# Task to complete
Return all of the lines below exactly as they are.

# Supplied information
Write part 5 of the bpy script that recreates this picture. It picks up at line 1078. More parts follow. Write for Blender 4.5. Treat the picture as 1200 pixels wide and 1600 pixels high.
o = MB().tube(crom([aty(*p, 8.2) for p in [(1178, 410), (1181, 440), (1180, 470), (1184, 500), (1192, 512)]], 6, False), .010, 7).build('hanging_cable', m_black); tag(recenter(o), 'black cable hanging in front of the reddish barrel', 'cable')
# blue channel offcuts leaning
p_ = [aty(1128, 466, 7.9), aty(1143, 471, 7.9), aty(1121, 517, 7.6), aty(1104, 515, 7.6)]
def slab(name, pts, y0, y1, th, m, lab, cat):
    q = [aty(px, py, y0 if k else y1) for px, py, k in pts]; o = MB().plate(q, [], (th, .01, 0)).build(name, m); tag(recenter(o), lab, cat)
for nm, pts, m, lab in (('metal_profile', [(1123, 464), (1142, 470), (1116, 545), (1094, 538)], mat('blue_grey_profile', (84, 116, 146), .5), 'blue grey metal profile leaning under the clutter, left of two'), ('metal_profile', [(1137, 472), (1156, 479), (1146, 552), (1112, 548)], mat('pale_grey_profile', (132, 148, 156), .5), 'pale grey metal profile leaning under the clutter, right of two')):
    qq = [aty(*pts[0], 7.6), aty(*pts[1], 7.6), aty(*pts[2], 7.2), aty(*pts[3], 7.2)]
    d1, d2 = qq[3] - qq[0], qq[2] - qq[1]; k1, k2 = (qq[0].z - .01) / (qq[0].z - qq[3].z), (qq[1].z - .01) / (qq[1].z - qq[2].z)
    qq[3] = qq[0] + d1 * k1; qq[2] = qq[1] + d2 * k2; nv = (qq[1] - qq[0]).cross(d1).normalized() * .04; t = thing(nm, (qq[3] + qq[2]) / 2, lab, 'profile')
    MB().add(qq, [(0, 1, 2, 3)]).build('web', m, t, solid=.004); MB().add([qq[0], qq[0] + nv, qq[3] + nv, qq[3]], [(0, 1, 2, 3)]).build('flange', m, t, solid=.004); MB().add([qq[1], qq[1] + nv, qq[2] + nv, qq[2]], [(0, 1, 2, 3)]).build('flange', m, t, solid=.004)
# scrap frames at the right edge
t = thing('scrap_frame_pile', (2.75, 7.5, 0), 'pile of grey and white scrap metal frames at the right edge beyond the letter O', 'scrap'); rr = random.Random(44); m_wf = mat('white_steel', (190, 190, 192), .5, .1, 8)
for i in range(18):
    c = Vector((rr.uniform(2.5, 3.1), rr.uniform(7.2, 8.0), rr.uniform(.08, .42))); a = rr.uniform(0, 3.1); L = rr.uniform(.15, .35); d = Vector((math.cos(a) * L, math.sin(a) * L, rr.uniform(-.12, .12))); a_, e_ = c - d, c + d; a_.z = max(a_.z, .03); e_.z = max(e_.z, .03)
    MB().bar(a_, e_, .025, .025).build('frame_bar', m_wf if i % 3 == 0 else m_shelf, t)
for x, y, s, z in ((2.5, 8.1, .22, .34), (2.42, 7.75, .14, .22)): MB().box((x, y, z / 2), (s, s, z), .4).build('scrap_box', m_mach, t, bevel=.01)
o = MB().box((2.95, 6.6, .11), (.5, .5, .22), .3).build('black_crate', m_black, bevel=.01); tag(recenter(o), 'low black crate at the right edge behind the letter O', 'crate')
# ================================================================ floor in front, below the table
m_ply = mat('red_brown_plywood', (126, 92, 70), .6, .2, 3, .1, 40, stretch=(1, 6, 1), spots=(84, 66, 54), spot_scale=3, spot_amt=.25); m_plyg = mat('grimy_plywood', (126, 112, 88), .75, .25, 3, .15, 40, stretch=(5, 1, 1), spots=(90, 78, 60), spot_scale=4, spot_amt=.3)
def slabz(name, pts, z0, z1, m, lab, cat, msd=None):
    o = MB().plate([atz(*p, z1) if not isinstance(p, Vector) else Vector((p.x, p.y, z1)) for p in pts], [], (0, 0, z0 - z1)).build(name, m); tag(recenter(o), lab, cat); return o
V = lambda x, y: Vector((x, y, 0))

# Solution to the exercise
Write part 5 of the bpy script that recreates this picture. It picks up at line 1078. More parts follow. Write for Blender 4.5. Treat the picture as 1200 pixels wide and 1600 pixels high.
o = MB().tube(crom([aty(*p, 8.2) for p in [(1178, 410), (1181, 440), (1180, 470), (1184, 500), (1192, 512)]], 6, False), .010, 7).build('hanging_cable', m_black); tag(recenter(o), 'black cable hanging in front of the reddish barrel', 'cable')
# blue channel offcuts leaning
p_ = [aty(1128, 466, 7.9), aty(1143, 471, 7.9), aty(1121, 517, 7.6), aty(1104, 515, 7.6)]
def slab(name, pts, y0, y1, th, m, lab, cat):
    q = [aty(px, py, y0 if k else y1) for px, py, k in pts]; o = MB().plate(q, [], (th, .01, 0)).build(name, m); tag(recenter(o), lab, cat)
for nm, pts, m, lab in (('metal_profile', [(1123, 464), (1142, 470), (1116, 545), (1094, 538)], mat('blue_grey_profile', (84, 116, 146), .5), 'blue grey metal profile leaning under the clutter, left of two'), ('metal_profile', [(1137, 472), (1156, 479), (1146, 552), (1112, 548)], mat('pale_grey_profile', (132, 148, 156), .5), 'pale grey metal profile leaning under the clutter, right of two')):
    qq = [aty(*pts[0], 7.6), aty(*pts[1], 7.6), aty(*pts[2], 7.2), aty(*pts[3], 7.2)]
    d1, d2 = qq[3] - qq[0], qq[2] - qq[1]; k1, k2 = (qq[0].z - .01) / (qq[0].z - qq[3].z), (qq[1].z - .01) / (qq[1].z - qq[2].z)
    qq[3] = qq[0] + d1 * k1; qq[2] = qq[1] + d2 * k2; nv = (qq[1] - qq[0]).cross(d1).normalized() * .04; t = thing(nm, (qq[3] + qq[2]) / 2, lab, 'profile')
    MB().add(qq, [(0, 1, 2, 3)]).build('web', m, t, solid=.004); MB().add([qq[0], qq[0] + nv, qq[3] + nv, qq[3]], [(0, 1, 2, 3)]).build('flange', m, t, solid=.004); MB().add([qq[1], qq[1] + nv, qq[2] + nv, qq[2]], [(0, 1, 2, 3)]).build('flange', m, t, solid=.004)
# scrap frames at the right edge
t = thing('scrap_frame_pile', (2.75, 7.5, 0), 'pile of grey and white scrap metal frames at the right edge beyond the letter O', 'scrap'); rr = random.Random(44); m_wf = mat('white_steel', (190, 190, 192), .5, .1, 8)
for i in range(18):
    c = Vector((rr.uniform(2.5, 3.1), rr.uniform(7.2, 8.0), rr.uniform(.08, .42))); a = rr.uniform(0, 3.1); L = rr.uniform(.15, .35); d = Vector((math.cos(a) * L, math.sin(a) * L, rr.uniform(-.12, .12))); a_, e_ = c - d, c + d; a_.z = max(a_.z, .03); e_.z = max(e_.z, .03)
    MB().bar(a_, e_, .025, .025).build('frame_bar', m_wf if i % 3 == 0 else m_shelf, t)
for x, y, s, z in ((2.5, 8.1, .22, .34), (2.42, 7.75, .14, .22)): MB().box((x, y, z / 2), (s, s, z), .4).build('scrap_box', m_mach, t, bevel=.01)
o = MB().box((2.95, 6.6, .11), (.5, .5, .22), .3).build('black_crate', m_black, bevel=.01); tag(recenter(o), 'low black crate at the right edge behind the letter O', 'crate')
# ================================================================ floor in front, below the table
m_ply = mat('red_brown_plywood', (126, 92, 70), .6, .2, 3, .1, 40, stretch=(1, 6, 1), spots=(84, 66, 54), spot_scale=3, spot_amt=.25); m_plyg = mat('grimy_plywood', (126, 112, 88), .75, .25, 3, .15, 40, stretch=(5, 1, 1), spots=(90, 78, 60), spot_scale=4, spot_amt=.3)
def slabz(name, pts, z0, z1, m, lab, cat, msd=None):
    o = MB().plate([atz(*p, z1) if not isinstance(p, Vector) else Vector((p.x, p.y, z1)) for p in pts], [], (0, 0, z0 - z1)).build(name, m); tag(recenter(o), lab, cat); return o
V = lambda x, y: Vector((x, y, 0))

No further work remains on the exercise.